Last year, in the heat of a presidential election, Obama took to the stump to cudgel Republicans moving slowly to address an identical imminent doubling of student loans. For their part, Republicans agreed to keep the rates low, but wanted to pay for it by slashing a program in the president's health care law, which was sure to produce a major political fight.
The time for Congress to figure this out is quickly waning. And already the political demagoguery has begun.
House Republicans passed a bill last week proposing that interest rates be determined by adding 2.5 percentage points to the market rates, a plan that is intended to raise revenue – around $3.7 billion in deficit reduction.
Democrats have roundly rejected this proposal, which they say raises rates too high, too quickly.
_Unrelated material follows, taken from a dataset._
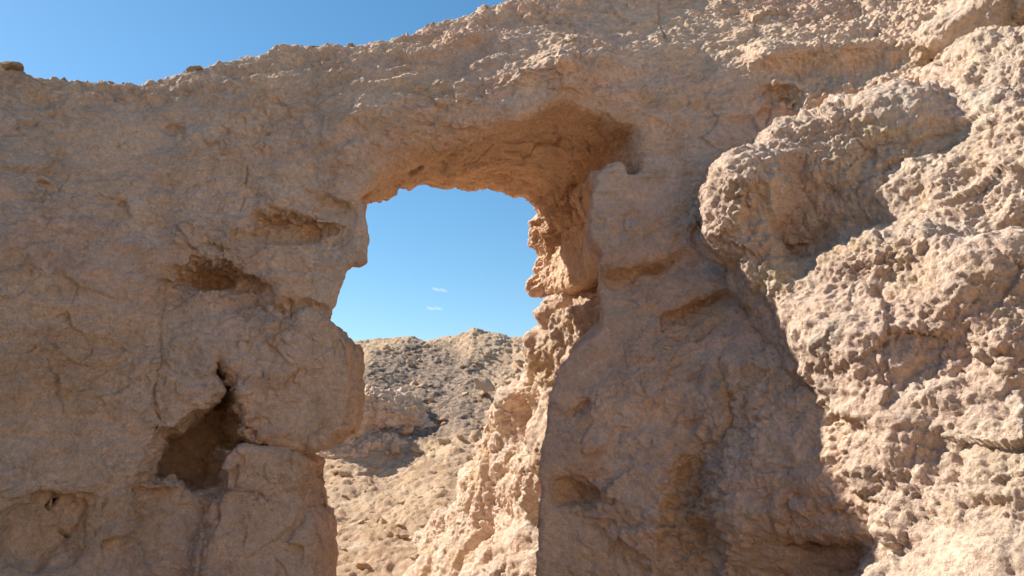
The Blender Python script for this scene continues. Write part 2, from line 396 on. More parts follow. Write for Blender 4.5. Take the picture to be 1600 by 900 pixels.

Obama pledged to veto the Republican bill if it came to his desk.
The president plans to pressure Congress to prevent rates from increasing to 6.8 percent at an event with college students at the White House today.
But at least they're talking policy, which may lend itself to finally figuring out a long-term solution.
"I think the difference is an openness to a longer term solution and I think that stems from folks on the Republican side proactively looking to tackle it as opposed to reacting to it," said Carmel Martin, executive vice president for policy at the Center for American Progress.
Now may be the time when both sides are willing to engineer a long-term fix, but old habits die hard in Washington and short-term solutions prompted by looming deadlines seem like the only thing Congress can manage to accomplish.
"It feels like there is an opportunity that folks shouldn't let pass by here," Martin said. But she added that a short-term fix may be the most viable option as the clock winds down.